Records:
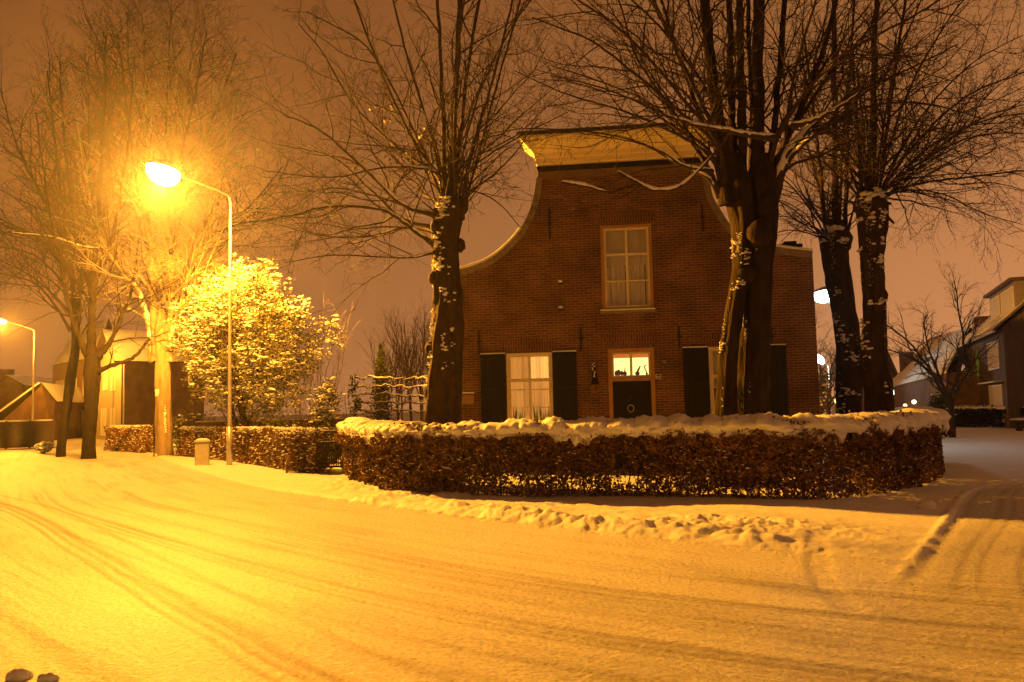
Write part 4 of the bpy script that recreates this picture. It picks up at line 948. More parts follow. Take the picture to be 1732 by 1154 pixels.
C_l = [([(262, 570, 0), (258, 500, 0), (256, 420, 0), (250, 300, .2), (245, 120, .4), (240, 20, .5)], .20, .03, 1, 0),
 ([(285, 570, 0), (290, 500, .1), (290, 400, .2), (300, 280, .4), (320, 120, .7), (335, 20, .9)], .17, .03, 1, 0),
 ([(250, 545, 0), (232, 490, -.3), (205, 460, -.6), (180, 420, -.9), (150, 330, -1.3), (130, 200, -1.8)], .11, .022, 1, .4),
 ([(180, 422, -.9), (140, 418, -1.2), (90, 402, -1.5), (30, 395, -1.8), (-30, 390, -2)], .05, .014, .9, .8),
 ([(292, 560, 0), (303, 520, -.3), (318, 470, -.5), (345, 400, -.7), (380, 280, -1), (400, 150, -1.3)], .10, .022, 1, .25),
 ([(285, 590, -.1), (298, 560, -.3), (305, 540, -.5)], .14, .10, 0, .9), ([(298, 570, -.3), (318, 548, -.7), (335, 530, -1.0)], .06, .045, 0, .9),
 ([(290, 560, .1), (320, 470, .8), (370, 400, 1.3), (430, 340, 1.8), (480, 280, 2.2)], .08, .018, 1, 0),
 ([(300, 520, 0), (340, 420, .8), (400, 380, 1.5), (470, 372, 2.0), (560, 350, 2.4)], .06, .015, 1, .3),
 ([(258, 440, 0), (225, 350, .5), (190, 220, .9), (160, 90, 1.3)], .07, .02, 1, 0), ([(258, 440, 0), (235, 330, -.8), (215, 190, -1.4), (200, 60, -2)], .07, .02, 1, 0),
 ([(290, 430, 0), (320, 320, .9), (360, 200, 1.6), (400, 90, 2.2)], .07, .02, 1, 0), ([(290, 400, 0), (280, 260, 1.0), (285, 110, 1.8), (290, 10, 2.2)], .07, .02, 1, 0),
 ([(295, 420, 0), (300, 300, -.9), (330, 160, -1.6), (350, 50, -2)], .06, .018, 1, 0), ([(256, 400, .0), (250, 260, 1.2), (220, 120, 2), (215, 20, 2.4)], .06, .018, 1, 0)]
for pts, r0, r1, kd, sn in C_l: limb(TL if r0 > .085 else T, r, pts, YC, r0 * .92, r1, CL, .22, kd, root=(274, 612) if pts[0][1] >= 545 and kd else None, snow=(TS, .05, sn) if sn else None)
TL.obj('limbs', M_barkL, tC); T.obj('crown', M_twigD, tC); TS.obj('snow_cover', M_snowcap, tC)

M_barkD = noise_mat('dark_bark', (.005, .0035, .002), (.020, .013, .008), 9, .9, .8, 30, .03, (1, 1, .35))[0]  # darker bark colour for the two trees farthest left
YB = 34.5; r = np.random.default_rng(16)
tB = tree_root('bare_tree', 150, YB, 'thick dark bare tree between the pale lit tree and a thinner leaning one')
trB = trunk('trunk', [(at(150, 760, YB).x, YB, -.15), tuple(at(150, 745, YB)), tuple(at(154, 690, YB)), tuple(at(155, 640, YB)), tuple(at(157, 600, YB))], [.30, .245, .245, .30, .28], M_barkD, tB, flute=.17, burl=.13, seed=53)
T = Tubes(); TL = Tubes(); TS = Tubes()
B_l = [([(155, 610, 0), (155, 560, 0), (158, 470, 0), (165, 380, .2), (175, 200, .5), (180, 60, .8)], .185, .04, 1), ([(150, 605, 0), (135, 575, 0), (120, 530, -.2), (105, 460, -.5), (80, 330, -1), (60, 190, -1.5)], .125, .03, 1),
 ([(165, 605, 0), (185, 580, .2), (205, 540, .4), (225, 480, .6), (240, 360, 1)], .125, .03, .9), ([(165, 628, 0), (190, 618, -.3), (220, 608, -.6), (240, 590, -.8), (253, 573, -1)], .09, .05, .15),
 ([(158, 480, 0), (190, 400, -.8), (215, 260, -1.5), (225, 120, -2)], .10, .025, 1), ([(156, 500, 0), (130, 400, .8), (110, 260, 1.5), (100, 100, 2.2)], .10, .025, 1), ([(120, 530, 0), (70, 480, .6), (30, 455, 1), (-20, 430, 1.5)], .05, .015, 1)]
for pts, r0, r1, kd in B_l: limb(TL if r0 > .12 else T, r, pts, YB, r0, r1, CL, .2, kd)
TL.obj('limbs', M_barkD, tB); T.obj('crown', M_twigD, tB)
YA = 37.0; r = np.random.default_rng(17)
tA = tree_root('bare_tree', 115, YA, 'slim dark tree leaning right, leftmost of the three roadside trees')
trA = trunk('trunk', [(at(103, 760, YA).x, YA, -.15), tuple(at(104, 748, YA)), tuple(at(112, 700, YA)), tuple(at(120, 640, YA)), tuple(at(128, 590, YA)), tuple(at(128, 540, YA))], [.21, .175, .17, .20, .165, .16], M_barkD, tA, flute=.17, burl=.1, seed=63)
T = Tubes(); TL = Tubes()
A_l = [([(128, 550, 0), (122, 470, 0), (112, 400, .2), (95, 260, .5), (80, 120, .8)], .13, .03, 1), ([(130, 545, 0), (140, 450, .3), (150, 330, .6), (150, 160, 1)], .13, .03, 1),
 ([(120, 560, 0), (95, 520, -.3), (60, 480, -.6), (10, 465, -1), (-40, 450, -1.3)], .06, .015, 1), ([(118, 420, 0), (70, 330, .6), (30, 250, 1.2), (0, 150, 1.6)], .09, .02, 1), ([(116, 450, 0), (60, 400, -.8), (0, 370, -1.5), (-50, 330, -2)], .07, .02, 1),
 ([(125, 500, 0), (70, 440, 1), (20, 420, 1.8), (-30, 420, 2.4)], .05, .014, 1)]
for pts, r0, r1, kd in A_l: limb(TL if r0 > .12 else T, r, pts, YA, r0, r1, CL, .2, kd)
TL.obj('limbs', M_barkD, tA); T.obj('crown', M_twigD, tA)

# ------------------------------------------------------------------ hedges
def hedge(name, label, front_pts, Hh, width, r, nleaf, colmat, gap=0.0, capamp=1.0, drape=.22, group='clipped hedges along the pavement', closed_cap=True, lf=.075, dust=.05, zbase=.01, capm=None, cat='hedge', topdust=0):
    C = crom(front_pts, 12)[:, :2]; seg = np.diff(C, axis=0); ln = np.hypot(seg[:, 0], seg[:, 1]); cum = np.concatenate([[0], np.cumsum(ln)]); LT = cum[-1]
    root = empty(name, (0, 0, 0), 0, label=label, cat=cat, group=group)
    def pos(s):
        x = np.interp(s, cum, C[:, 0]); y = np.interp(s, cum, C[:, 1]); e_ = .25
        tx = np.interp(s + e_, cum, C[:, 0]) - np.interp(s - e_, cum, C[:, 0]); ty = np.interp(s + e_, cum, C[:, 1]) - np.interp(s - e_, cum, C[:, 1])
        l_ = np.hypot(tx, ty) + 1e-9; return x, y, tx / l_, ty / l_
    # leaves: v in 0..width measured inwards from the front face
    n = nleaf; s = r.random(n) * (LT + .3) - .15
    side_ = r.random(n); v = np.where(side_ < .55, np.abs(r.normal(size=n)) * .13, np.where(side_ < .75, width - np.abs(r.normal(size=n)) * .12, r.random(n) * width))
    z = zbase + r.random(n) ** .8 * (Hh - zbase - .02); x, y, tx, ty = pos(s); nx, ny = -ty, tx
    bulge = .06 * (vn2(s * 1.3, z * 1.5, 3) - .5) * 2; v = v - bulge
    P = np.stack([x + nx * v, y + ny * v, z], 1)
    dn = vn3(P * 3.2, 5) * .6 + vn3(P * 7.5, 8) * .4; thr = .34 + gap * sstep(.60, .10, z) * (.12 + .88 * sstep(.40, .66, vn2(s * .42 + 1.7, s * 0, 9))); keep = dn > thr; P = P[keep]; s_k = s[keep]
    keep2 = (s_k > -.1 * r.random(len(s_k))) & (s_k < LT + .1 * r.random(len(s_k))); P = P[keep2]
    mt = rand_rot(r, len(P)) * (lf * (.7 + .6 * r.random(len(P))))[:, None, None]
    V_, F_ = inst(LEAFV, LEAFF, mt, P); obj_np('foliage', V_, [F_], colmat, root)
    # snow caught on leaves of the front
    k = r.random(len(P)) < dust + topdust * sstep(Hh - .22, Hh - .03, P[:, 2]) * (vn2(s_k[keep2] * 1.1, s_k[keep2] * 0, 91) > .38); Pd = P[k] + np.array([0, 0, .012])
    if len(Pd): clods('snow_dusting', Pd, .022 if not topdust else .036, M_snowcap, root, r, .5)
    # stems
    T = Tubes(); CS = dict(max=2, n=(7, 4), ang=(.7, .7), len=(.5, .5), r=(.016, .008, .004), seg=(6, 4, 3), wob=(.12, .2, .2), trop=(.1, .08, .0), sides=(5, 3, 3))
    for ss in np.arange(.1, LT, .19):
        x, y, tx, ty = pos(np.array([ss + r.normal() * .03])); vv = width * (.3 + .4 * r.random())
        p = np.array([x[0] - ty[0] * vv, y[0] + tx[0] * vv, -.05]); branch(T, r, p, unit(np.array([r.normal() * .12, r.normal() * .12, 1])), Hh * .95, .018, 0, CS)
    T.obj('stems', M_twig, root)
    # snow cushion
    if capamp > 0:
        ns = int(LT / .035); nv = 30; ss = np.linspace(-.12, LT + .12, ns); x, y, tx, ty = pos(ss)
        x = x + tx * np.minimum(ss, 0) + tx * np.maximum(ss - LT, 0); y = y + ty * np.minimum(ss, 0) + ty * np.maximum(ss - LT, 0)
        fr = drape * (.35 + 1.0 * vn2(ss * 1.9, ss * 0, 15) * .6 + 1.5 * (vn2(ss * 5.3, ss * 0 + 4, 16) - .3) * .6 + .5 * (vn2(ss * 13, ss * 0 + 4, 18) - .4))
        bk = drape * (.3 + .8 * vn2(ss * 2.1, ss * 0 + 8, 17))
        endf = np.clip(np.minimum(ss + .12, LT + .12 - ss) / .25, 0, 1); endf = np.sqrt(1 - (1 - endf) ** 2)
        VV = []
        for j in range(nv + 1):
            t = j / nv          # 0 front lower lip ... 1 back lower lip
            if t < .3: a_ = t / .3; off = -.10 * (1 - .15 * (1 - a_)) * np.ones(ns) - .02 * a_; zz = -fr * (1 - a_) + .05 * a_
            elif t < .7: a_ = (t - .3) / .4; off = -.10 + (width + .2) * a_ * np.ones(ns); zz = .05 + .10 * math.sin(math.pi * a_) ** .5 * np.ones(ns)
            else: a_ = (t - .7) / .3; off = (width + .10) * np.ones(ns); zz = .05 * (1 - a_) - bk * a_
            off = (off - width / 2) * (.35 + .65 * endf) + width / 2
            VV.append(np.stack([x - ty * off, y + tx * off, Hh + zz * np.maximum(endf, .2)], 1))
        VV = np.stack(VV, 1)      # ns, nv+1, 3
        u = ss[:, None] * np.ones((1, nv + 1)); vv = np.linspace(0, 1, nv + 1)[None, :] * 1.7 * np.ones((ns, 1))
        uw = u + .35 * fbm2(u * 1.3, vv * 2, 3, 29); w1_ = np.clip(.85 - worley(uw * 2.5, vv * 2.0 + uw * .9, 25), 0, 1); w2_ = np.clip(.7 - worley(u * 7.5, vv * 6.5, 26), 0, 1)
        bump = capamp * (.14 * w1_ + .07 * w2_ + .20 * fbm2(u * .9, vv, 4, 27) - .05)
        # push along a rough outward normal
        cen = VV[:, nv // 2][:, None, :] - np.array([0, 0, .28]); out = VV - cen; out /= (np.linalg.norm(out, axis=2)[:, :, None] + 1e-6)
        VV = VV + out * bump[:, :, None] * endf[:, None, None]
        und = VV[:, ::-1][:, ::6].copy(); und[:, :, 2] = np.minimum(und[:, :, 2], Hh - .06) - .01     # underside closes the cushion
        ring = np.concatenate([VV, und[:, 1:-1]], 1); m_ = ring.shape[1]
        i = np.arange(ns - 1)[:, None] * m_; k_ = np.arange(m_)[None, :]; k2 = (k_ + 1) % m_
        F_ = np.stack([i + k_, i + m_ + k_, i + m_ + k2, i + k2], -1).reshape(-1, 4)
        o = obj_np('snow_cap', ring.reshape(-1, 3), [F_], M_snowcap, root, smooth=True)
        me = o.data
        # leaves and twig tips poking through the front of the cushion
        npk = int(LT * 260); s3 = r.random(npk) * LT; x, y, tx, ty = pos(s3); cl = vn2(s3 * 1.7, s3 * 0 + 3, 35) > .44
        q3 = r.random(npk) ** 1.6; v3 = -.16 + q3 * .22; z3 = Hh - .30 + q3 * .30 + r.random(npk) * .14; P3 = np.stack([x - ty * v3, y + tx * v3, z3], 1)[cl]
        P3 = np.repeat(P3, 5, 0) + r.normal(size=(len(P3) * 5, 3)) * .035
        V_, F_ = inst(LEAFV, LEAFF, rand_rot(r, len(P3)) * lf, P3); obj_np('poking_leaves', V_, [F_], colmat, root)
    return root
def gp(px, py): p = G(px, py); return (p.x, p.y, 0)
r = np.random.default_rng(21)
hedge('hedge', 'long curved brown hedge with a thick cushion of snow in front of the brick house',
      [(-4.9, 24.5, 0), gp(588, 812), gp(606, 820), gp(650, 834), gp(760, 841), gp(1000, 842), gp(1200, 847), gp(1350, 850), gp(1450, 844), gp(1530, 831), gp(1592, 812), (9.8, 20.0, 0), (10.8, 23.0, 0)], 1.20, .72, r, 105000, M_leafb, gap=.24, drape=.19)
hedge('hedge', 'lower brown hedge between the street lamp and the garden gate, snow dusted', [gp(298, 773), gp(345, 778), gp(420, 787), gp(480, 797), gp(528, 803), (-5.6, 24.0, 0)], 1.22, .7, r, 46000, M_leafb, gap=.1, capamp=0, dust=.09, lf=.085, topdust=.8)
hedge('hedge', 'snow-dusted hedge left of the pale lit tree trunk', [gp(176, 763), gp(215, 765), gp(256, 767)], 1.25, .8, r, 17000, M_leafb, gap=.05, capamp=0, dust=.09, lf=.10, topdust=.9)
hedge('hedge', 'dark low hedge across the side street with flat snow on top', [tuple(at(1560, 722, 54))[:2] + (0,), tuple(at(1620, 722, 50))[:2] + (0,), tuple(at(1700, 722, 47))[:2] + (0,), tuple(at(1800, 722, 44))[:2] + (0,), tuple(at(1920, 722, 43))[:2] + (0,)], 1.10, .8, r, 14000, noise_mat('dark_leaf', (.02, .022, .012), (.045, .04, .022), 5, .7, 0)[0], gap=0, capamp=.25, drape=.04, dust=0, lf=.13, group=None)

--

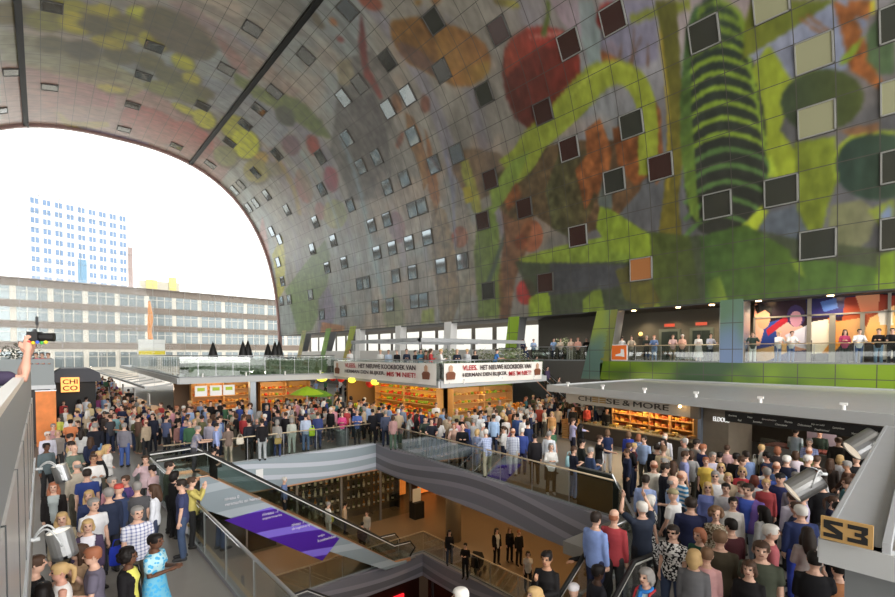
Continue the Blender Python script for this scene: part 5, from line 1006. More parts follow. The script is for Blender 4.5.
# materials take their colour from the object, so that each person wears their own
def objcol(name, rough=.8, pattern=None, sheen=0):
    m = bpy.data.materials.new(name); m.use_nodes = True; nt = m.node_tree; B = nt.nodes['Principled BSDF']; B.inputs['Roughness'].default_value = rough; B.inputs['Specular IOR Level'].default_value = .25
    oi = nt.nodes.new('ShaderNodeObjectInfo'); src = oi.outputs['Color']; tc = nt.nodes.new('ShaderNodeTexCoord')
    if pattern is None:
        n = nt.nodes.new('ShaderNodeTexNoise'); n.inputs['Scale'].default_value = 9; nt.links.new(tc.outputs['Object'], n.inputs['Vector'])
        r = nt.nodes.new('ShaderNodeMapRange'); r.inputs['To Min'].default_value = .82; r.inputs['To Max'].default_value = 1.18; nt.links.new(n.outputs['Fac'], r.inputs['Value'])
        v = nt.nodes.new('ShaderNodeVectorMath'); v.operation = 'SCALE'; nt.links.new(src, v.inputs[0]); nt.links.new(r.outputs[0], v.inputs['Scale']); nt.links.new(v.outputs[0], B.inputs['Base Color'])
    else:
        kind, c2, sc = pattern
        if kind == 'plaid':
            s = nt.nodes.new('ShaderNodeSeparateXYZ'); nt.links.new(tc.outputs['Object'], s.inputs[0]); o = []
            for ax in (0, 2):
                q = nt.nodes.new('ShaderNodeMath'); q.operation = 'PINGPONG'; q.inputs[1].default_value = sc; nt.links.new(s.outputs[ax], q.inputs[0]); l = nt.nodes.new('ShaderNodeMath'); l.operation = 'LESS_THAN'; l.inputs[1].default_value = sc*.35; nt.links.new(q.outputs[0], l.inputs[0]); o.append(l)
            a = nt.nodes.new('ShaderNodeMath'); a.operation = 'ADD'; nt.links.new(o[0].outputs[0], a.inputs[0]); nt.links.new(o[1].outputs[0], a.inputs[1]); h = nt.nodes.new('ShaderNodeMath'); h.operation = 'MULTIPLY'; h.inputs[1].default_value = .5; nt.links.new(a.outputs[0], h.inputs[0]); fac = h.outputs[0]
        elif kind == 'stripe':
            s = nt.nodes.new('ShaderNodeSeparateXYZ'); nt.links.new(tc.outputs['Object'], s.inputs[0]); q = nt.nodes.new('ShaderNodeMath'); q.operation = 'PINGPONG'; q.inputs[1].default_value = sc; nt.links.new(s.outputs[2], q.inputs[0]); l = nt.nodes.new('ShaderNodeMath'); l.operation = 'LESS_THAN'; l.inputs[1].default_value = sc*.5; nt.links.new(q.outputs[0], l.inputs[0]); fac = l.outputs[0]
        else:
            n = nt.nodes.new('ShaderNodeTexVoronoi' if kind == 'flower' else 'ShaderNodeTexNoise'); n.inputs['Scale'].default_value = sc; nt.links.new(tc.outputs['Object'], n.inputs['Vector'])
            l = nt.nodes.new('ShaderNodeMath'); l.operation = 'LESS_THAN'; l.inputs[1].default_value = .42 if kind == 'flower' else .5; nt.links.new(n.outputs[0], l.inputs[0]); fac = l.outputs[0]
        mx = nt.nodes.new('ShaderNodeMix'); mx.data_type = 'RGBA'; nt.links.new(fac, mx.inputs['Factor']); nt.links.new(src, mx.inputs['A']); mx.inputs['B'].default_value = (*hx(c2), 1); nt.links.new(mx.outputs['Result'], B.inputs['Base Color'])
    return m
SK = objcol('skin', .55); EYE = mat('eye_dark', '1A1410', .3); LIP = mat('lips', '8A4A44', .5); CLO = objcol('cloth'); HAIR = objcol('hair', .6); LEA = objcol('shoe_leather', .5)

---

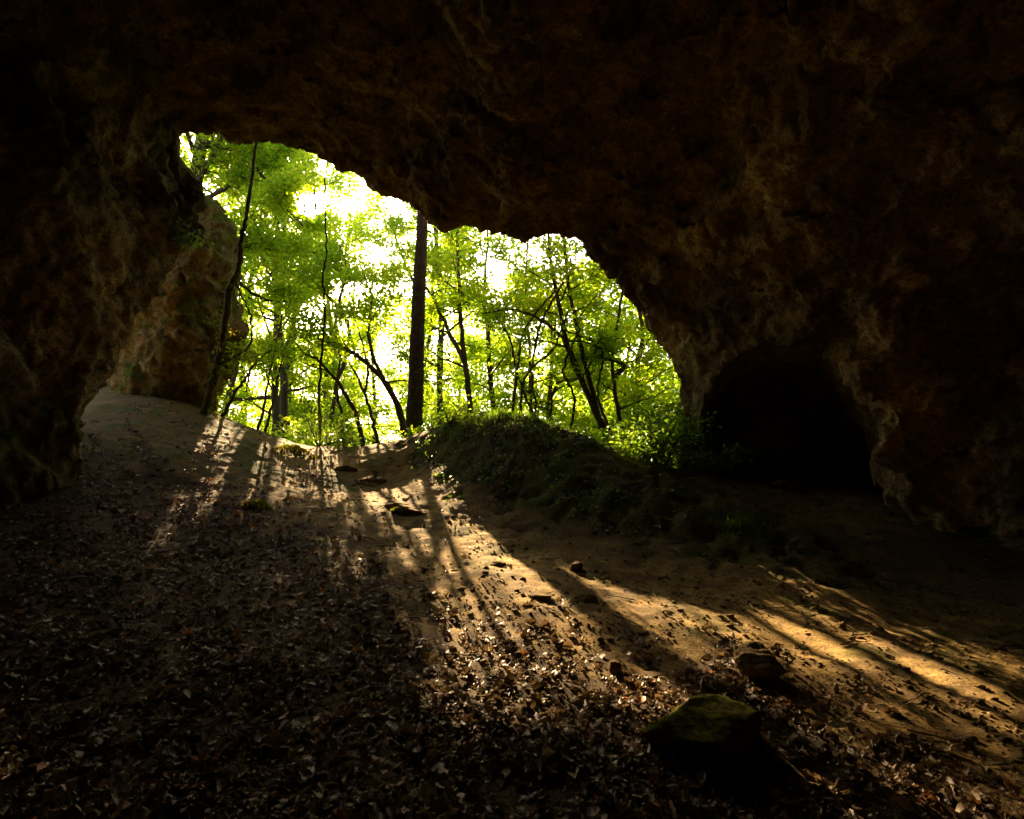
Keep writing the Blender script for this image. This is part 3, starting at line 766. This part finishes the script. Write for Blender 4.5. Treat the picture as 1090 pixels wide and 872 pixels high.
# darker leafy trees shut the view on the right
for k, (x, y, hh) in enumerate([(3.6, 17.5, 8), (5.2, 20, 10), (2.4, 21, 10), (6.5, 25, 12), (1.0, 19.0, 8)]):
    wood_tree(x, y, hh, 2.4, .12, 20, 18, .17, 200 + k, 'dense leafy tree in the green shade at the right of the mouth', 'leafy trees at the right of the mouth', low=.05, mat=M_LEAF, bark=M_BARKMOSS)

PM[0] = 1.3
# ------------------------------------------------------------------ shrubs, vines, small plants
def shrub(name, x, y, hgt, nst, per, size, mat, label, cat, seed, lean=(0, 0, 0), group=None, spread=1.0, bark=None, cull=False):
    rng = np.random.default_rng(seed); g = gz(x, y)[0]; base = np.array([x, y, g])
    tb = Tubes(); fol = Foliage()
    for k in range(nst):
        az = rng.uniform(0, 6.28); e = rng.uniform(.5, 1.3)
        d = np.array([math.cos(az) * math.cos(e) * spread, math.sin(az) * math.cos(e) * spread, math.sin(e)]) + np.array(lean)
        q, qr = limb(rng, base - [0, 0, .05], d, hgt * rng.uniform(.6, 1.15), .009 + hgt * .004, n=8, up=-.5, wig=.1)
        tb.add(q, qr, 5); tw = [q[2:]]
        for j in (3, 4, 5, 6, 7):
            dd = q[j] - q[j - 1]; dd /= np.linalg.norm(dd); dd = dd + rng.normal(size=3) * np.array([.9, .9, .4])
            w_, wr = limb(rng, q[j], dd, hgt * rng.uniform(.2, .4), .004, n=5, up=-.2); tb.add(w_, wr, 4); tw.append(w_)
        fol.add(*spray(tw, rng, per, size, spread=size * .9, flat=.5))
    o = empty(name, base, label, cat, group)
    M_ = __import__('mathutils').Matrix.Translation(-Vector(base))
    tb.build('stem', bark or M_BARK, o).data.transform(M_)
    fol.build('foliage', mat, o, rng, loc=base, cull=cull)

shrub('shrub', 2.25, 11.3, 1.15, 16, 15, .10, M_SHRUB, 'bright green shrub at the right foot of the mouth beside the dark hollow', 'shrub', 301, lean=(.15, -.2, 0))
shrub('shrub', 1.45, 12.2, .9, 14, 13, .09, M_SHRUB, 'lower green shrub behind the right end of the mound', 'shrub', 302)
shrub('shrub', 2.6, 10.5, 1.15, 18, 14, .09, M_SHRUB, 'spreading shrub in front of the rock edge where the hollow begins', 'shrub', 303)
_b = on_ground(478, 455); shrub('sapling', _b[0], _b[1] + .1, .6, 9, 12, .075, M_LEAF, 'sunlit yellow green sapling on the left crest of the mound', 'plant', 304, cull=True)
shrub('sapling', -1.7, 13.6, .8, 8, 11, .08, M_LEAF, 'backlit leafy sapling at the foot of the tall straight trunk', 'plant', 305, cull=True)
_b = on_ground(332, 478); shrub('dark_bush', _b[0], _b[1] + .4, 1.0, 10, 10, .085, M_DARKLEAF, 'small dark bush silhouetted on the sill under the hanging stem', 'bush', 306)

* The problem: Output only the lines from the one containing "Keep writing the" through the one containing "wood_tree(x, y, hh, 2.4, .12, 20, 18, .17, 200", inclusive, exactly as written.

* Expected answer:
Keep writing the Blender script for this image. This is part 3, starting at line 766. This part finishes the script. Write for Blender 4.5. Treat the picture as 1090 pixels wide and 872 pixels high.
# darker leafy trees shut the view on the right
for k, (x, y, hh) in enumerate([(3.6, 17.5, 8), (5.2, 20, 10), (2.4, 21, 10), (6.5, 25, 12), (1.0, 19.0, 8)]):
    wood_tree(x, y, hh, 2.4, .12, 20, 18, .17, 200 + k, 'dense leafy tree in the green shade at the right of the mouth', 'leafy trees at the right of the mouth', low=.05, mat=M_LEAF, bark=M_BARKMOSS)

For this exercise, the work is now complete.